Whereas 90’s consumer culture thrived on conformity and collectivism, entertainment has become smarter, cheaper, and more fragmented, from Wealth, Intellectualism, and Individualism:
Regarding David Foster Wallace again, his critique of consumerist culture was wrong not because TV became less popular among the youth, but because consumerist culture itself began a decline some time in mid-2000, especially since 2013 with the rise of rise of minimalism and MGTOW. In the late 90′s, the youth collectively watched MTV; they all bought the latest boy band, rock, and pop albums (which told tens of millions of copies at $18/CD); they all watched Friends, 90210, Dawson’s Creek (or whatever else was popular at the time). It was very conformist and kinda dumbed-down. Then in 2008 [1] all that changed. Now (today’s) young people are streaming clips on their phones and listening to music on Spotify or iTunes instead of compulsively spending $18 on the latest album, and they are posting introspective stuff on sites such as Tumblr and Medium instead of just zoning-out to MTV. Everything has become smarter and more fragmented.
Music and TV were shared experiences that brought people together under a unifying mono-culture. In the early to mid ’90s songs from such mega-bands such as Metallica and Guns n’ Roses emanated from male college dorms across America. College computer labs, or what were often refereed to as ‘media labs,’ provided many gen-x exposure to the emerging world wide web. But the rise of a la carte services such as Napster in 1999, and in then in early 2000’s, the hugely popular online music store iTunes, which was made possible by MP3 players and high-speed internet, fragmented entertainment from being a shared experience to more of an individual one.

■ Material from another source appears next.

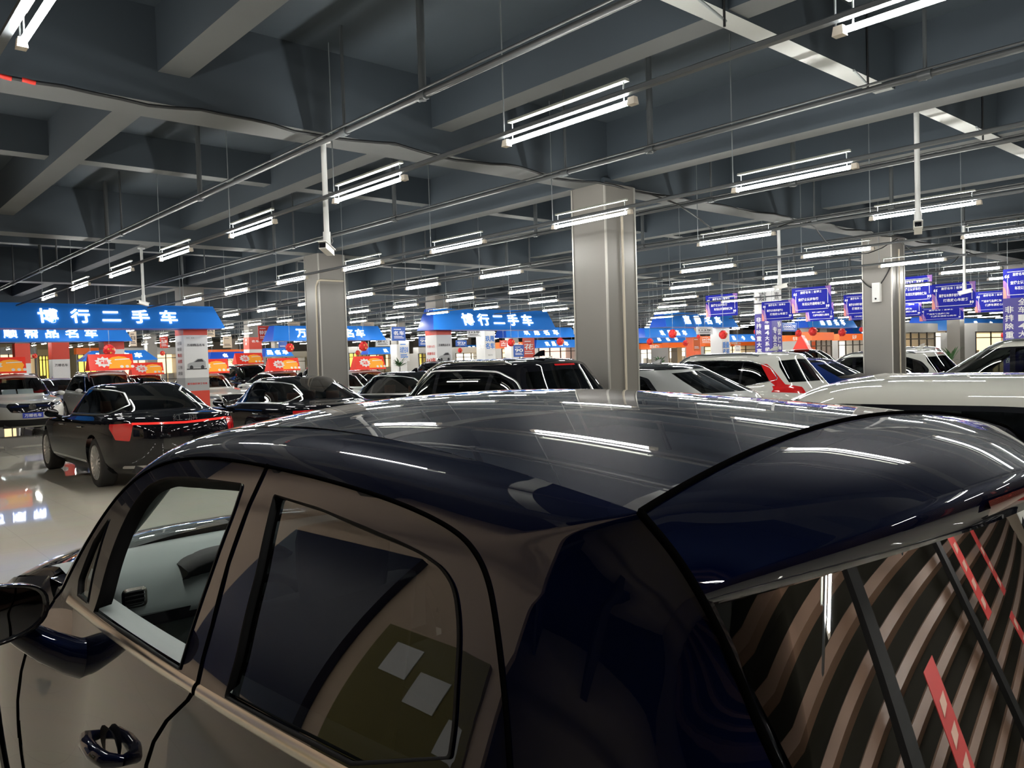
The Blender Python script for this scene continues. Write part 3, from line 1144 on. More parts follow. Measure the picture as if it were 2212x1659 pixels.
# frame strip of the rear glass beside the gap
for sgn in (0, 1):
    fr = np.stack([Ks[i_spo:i_glb + 1] + [.004, 0, 0], Ks[i_spo:i_glb + 1] + [.020, .004, 0]], 1)
    gp_ = Ks[i_gap:i_tg + 1].copy()
    if sgn:
        fr[..., 0] = 2 * XC - fr[..., 0]; gp_[:, 0] = 2 * XC - gp_[:, 0]
    nlink('window_frame', grid_surface('window_frame', fr, M['black_gloss'], flip=not sgn), tail)
    nlink('tailgate_seam', MB().tube(gp_, .0055, 6).mesh('tailgate_seam', M['seam']), tail)
gapline = top[-1] + [0, -.001, .0005]
nlink('tailgate_seam', MB().tube(gapline, .0050, 6).mesh('tailgate_seam', M['seam']), tail)
# tail lamps on the corners
for sgn in (0, 1):
    i0, i1 = i_glb + 2, i_tg - 12
    P = rows[i0:i1, 9:].copy(); P += np.array([-.004, -.004, 0])
    if sgn: P[..., 0] = 2 * XC - P[..., 0]
    nlink('tail_lamp', grid_surface('tail_lamp', P, M['lamp_red'], flip=not sgn))

# bonnet, nose, bumpers -------------------------------------------------------------------------
hd = []
for y, zl, zc_, dy in ((3.16, .965, 1.005, .27), (3.3, .945, 1.01, .24), (3.5, .912, .985, .22), (3.75, .865, .93, .20), (3.95, .81, .86, .17), (4.05, .76, .80, .14), (4.10, .70, .72, .13), (4.14, .50, .50, .12), (4.12, .33, .33, .11)):
    xl = float(side_x(min(y, 4.15), zl))
    hd.append(cross(np.array([xl, y, zl]), y + dy, zc_, 3.0))
nlink('bonnet', grid_surface('bonnet', np.array(hd), M['paint_navy'], flip=False))
for me in both('fender_top', np.array([[G3[0], K3[0], K3[0]], [G3[0], (G3[0] + K3[0]) / 2, np.array([.64, 3.16, .968])], [G3[0], np.array([.62, 3.0, .975]), np.array([float(side_x(3.16, .965)), 3.16, .965])]]), M['paint_navy'], False): nlink('fender_top', me)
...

The same for television: the finale of The Tonight Show Starring Johnny Carson, in 1992, drew 50 million viewers. By comparison, the finale of Jay Leno’s The Tonight Show, in 2014, only attracted 14.6 million viewers. The finales of The Cosby Show, Dallas, and Star Trek: The Next Generation brought in 44, 33, and 31 million viewers, respectively. By comparison, the finale of the hit TV show The Big bang Theory, in 2019, brought in just 18 million viewers. The difference is even more apparent given that the US population has grown about 20% since the mid-’90s, from 265 million to 330 million.
The pervasiveness of social media and the increasing digitalization and interconnectedness of the world isn’t without its downsides, those being social shaming and ‘outrage culture’, the erosion of individual privacy, and a sort of codependency between the social network and the content creator. Rather than just watching TV, your ‘smart’ TV is also watching you. Your smart phone knows your location even when it’s turned off. Kaczynski was able to elude authorities for decades because by eschewing technology, he left no traces. One of the ironies of digital technology is that although the stream of data itself is ephemeral, data stored on a database has a tendency of being much more permanent than any tangible document that can be burned, misplaced, or erased. By interfacing with such technology, people are inadvertently leaving behind an indestructible, irrevocable digital paper trail.